Public attitudes toward police in part reflect the experiences that people have had with them. Direct
encounters with the police are commonplace; the surveys examined here indicate that about 50 percent of big-
city residents come into contact with the police during the course of a year. Those who do not have direct
contact can easily hear about them from friends who have, for police are a subject of general interest. Another
source of popular impressions of the police is the mass media – television, the movies, newspapers, and
novels. Opinion surveys indicate that the American public generally supports the police. About 60 per cent
indicate that they have confidence in the police, and when asked to rate their general performance about 60
per cent indicate that it is excellent or good, rather than fair or poor. When asked what the most important task
of the police is, over 80 per cent think that it is preventing and solving crimes rather than such alternatives as
directing traffic or assisting in disasters. This is not to their advantage, for the public also does not feel that
they are very effective at dealing with crime. When asked about how good the police are at maintaining law
and order in their community only about 40 per cent indicate that they are very effective. However, the most
prominent feature of American opinion about police is how sharply divided people are by race and class.

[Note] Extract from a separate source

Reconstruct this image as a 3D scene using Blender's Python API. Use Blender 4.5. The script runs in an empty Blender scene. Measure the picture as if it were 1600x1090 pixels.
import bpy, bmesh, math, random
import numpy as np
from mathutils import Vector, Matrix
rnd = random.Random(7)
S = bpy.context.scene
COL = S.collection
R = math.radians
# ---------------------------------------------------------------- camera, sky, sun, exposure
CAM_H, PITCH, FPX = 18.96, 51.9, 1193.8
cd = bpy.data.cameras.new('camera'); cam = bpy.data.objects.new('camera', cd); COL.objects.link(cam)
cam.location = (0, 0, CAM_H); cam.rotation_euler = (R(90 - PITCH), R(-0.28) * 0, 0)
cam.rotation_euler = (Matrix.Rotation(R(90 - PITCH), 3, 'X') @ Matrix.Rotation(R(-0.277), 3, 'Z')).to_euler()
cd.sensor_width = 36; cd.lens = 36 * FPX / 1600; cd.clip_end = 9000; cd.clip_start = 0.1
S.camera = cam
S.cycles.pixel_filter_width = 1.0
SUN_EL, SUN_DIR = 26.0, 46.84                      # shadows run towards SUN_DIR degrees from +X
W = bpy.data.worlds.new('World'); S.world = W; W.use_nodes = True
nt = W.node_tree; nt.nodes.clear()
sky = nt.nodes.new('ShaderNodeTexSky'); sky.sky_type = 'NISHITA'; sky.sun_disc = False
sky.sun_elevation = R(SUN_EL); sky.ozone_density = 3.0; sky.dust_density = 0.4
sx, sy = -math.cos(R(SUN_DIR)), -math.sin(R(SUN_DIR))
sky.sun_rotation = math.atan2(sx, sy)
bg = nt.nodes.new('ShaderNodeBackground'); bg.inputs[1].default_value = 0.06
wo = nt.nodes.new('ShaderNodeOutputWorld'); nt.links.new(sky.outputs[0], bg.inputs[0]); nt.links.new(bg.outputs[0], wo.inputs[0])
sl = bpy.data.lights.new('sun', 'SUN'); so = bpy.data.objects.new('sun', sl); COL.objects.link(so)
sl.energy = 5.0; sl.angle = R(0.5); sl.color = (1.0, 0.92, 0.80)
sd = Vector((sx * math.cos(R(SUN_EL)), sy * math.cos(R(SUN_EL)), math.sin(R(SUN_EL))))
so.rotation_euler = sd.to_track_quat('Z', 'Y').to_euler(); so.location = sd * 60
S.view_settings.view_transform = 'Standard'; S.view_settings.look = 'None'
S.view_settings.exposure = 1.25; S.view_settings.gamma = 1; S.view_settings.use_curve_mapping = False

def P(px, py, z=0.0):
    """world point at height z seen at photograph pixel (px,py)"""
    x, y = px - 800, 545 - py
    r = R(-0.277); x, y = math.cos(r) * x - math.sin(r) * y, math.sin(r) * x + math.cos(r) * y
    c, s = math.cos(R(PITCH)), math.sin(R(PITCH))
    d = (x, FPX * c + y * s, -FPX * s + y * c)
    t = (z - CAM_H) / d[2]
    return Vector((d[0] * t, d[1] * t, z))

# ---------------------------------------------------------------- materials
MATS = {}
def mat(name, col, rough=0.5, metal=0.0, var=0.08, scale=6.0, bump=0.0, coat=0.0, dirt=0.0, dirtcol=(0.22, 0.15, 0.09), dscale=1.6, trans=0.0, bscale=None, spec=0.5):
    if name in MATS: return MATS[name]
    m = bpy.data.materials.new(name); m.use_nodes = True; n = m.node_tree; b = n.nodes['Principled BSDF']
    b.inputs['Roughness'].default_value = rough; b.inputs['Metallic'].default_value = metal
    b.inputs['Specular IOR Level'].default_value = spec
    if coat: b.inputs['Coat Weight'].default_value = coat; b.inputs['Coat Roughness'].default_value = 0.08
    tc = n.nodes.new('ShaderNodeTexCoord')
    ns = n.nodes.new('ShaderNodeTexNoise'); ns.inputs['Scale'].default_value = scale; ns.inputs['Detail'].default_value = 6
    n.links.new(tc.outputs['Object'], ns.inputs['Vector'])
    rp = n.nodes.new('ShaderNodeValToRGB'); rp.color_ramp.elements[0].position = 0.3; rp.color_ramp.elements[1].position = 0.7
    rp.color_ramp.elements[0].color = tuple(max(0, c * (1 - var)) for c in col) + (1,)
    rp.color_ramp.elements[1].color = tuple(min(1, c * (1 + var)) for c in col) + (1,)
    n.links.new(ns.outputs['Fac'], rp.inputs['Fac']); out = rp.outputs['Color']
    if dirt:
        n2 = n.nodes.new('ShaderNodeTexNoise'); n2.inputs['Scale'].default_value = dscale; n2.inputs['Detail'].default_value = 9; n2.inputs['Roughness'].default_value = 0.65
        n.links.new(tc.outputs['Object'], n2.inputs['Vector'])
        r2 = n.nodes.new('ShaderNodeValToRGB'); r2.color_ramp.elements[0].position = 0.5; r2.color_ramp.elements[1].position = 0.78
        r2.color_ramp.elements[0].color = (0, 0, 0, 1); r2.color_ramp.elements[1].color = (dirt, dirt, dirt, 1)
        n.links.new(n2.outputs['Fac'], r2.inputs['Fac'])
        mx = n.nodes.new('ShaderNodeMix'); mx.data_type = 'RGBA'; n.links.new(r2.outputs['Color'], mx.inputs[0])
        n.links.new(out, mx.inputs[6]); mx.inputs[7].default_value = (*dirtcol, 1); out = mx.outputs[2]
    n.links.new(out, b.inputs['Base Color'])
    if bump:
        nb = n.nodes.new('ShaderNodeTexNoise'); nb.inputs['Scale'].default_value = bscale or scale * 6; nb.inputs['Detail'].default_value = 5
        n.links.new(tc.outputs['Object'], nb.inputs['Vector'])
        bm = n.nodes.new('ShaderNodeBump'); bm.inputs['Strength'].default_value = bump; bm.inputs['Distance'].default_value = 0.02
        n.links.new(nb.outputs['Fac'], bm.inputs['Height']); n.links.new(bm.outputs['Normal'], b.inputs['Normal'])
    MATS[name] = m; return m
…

Residents of poor neighborhoods and those where blacks and persons of Hispanic origin (mostly from
Mexico) live are much more negative in their views of the police. Because these neighborhoods are also more
likely to face serious crime and drug problems, their views greatly affect the effectiveness of policing.
This chapter examines the sources of public opinion, highlighting the factors that account for these racial
differences. It then describes three experiments in policing that were designed to improve popular views of the
police, and evaluates their effectiveness. By and large, the benefits of the program were confined to better-off
and white residents of the experimental areas, and cleavages between area residents grew deeper. The
differential program contacts and effects described here are not unusual. It is often the case that the home
owners and long-term residents of a community profit more easily from programs, and social interventions of
a variety of kinds have led to outcomes which differ by race and class. In this case, differential program
awareness and impact may have been the result of how the programs were run. The community station relied
on established civic organizations to attract residents to station programs and to nominate candidates for
meeting with police, and neighborhood groups were used to organize the monthly community meetings. This
approach appears to have worked well for members of those groups, but blacks and renters were less likely
to be members. The CORT program held almost all of its meetings in the part of its target area dominated by
owner-occupied single-family homes. The officers conducting home visits could only talk to those who wanted
to.
These findings suggest that the theoretical underpinnings of community policing may need to be
reexamined. Albert Reiss suggested years ago that community-based policing may be more difficult to
implement effectively where people are divided into competing groups along race and class lines. The police
are likely to get along best with the factions that share their outlook. In heterogeneous neighborhoods, poor
residents easily can become the targets of programs. Equitable community policing may depend upon a
degree of homogeneity and consensus which does not exist in many troubled neighborhoods.